The trial is scheduled to begin April 15. It is the first of Trump’s four criminal cases scheduled to go to trial and would be the first criminal trial of a former president.
Merchan didn’t immediately rule. The decision is entirely up to him. If he were to exit, it would throw the trial schedule into disarray, giving Trump a long-sought postponement while a new judge gets up to speed.
Messages seeking comment were left for a court spokesperson and for Merchan’s daughter, Loren Merchan. The Manhattan district attorney’s office said it sees no reason for Merchan to step aside.
The defense’s claims that Loren Merchan is profiting from her father’s decisions require “multiple attenuated factual leaps here that undercut any direct connection” between her firm and this case, prosecutor Matthew Colangelo wrote in a letter to the judge.
Loren Merchan is president of Authentic Campaigns, which has collected at least $70 million in payments from Democratic candidates and causes since she helped found the company in 2018, records show.
In a separate development Friday, Merchan blocked Trump’s lawyers from forcing NBC to provide them with materials related to its recent documentary about porn actor Stormy Daniels, a key prosecution witness.

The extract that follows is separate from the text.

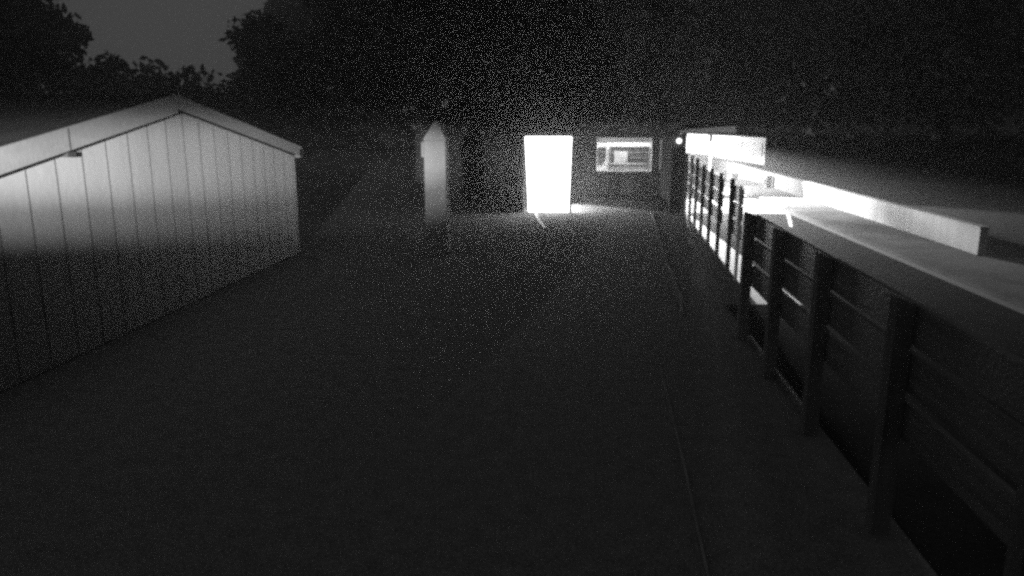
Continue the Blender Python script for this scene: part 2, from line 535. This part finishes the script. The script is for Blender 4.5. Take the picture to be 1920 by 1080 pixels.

He ruled that the defense’s subpoena was “the very definition of a fishing expedition” and didn’t meet a legal burden for requiring a news organization to provide access to its notes and documents.
The hush-money case centers on allegations that Trump falsified his company’s records to hide the nature of payments to his former lawyer Michael Cohen, who helped Trump bury negative stories during his 2016 campaign. Among other things, Cohen paid Daniels $130,000 to suppress her claims of an extramarital sexual encounter with Trump years earlier.
Trump pleaded not guilty last year to 34 felony counts of falsifying business records. He has denied the sexual encounter with Daniels. His lawyers argue the payments to Cohen were legitimate legal expenses.